Soft Cliques

Cliques and exclusivity in high school


Allie Fehr

CAFETERIA CROWDS. In the SHS lunch room, you’re probably not going to find designated tables for the jocks, goody goodies, and the popular kids like in many teen movies. Instead, the lines are blurred as students have mainly become more accepting of other students’ differences. This acceptance of others is “what makes for a good atmosphere at school,” said Andrew Sulfsted, 12.

  The jocks. The nerds. The band kids. The goth kids. The stoners. The theatre kids. The loners.

  Those are just some of the many stereotypical cliques portrayed in teen movies. But at Sycamore High School and other schools around the nation, you probably are not going to find a map that tells you where each posse sits or a diagram detailing each group’s uniform. 

  In truth, friend groups in high school are not as cut-throat or rigid as those in “Mean Girls” for example. In fact, I’d say that cliques have actually “softened” in two different manners. 

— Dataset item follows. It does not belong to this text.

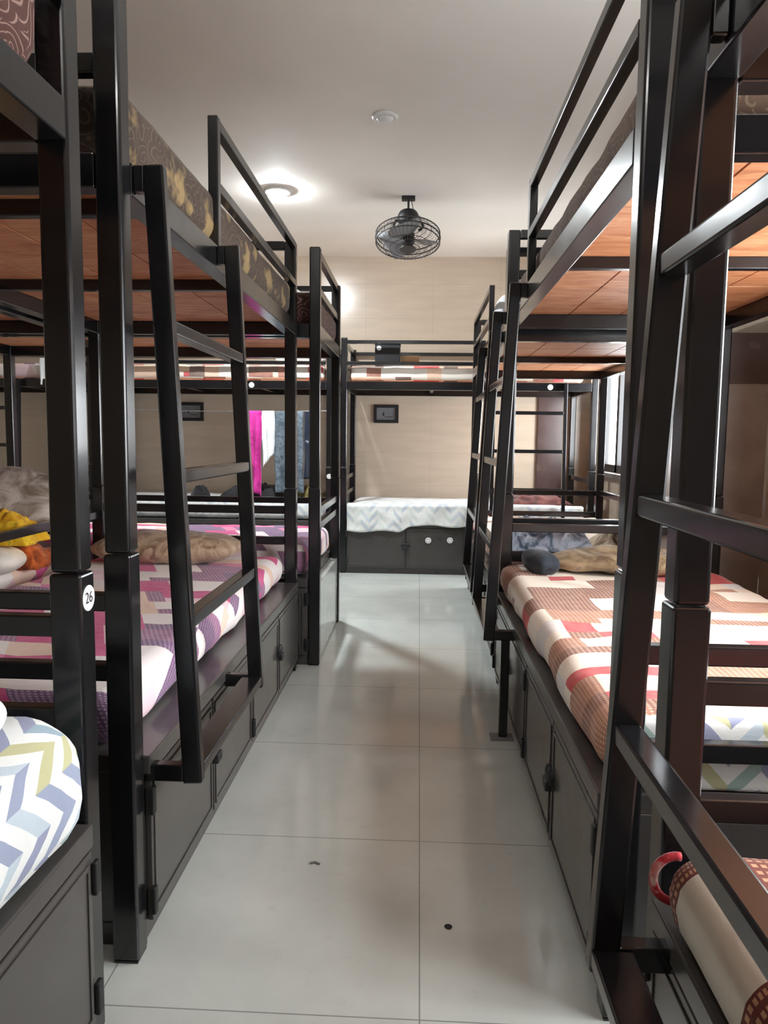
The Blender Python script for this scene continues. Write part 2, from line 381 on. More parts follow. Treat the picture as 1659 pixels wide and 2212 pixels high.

  First, as teens grow older, they become less preoccupied with adhering to the mold of “popularity” and spend more time building stronger relationships with steady friends, regardless of their social status. Admittedly, in middle school, the group we ate lunch with, walked the halls with, and hung out with at football games, held much more significance for us popularity-hungry tweens. 

  Now, our mentality regarding strict cliques has “softened” in that we are more accepting of other people and willing to spend time with different groups because we simply have matured. “I have been in situations where I’ve been with mixed groups of friends, and everyone gets along well,” said Andrew Sulfsted, 12. 

  At the same time, I think that “soft” cliques can take on a different meaning— the cliques still exist but in a more subtle manner. 

  A comparison could even be made to hard and soft power. Hard power is coercive, such as how a well-defined posse like “The Plastics” in “Mean Girls” makes explicit demands to its members and blatantly excludes others.

  On the other hand, soft power is more persuasive and derived from attraction. “Soft” cliques merely attract people because they want to feel a part of a group. In addition, they don’t have a certain name nor particular set of matching attire nor are they outright cruel, but they still fit the Center for Young Women’s Health’s definition of a clique: “a group of friends that pick and choose who is in their group and they leave certain people out.” 

 Often, some may neglect to notice that they are in one of these groups. Marilene Van den Berg, 12, said that “Cliques are problematic, but the cliques don’t know that… they are intrinsic in that they don’t always go out of their way to exclude someone, but it happens.” 

  Although cliques do not define our high school experiences, their underlying existence still remains. But by expanding our willingness to accept, interact with, and learn about others, we can bridge the gap between strangers and perhaps even find a new, forever friend.